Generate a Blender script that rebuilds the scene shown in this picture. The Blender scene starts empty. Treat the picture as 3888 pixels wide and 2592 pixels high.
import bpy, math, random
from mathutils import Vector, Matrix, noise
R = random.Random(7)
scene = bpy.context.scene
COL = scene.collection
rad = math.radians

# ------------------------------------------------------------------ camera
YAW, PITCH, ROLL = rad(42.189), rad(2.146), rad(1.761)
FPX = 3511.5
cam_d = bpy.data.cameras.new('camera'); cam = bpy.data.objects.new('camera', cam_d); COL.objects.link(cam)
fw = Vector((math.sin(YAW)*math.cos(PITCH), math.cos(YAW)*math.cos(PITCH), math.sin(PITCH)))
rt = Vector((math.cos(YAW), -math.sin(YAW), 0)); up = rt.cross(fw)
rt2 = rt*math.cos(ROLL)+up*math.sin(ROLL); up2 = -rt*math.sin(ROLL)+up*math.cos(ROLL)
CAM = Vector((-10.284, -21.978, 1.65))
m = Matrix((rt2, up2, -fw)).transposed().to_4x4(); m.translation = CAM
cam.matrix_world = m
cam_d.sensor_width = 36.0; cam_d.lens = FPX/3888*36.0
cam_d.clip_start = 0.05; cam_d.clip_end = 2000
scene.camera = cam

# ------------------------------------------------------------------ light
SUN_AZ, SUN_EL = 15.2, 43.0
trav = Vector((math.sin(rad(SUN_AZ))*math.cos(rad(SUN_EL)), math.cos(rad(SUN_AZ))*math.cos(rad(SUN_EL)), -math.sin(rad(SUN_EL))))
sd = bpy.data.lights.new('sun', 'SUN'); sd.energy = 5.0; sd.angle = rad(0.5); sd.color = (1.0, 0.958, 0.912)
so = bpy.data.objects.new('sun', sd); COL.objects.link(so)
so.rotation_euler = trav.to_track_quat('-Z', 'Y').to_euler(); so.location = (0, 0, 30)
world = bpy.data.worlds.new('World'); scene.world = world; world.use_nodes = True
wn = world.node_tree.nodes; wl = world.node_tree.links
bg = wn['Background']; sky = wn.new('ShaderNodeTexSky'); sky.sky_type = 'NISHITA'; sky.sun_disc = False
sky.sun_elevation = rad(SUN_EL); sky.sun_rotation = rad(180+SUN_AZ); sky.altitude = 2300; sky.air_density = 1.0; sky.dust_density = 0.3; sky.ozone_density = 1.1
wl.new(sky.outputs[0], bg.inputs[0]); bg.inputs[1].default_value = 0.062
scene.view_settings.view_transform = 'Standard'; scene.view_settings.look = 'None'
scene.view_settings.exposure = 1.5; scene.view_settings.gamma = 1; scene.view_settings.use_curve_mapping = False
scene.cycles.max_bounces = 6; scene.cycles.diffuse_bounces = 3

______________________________

#### [What this task involves]
Word for word, quote the lines of the material from the first line through the line with "rad = math.radians", both ends included.

#### [Completed exercise]
Generate a Blender script that rebuilds the scene shown in this picture. The Blender scene starts empty. Treat the picture as 3888 pixels wide and 2592 pixels high.
import bpy, math, random
from mathutils import Vector, Matrix, noise
R = random.Random(7)
scene = bpy.context.scene
COL = scene.collection
rad = math.radians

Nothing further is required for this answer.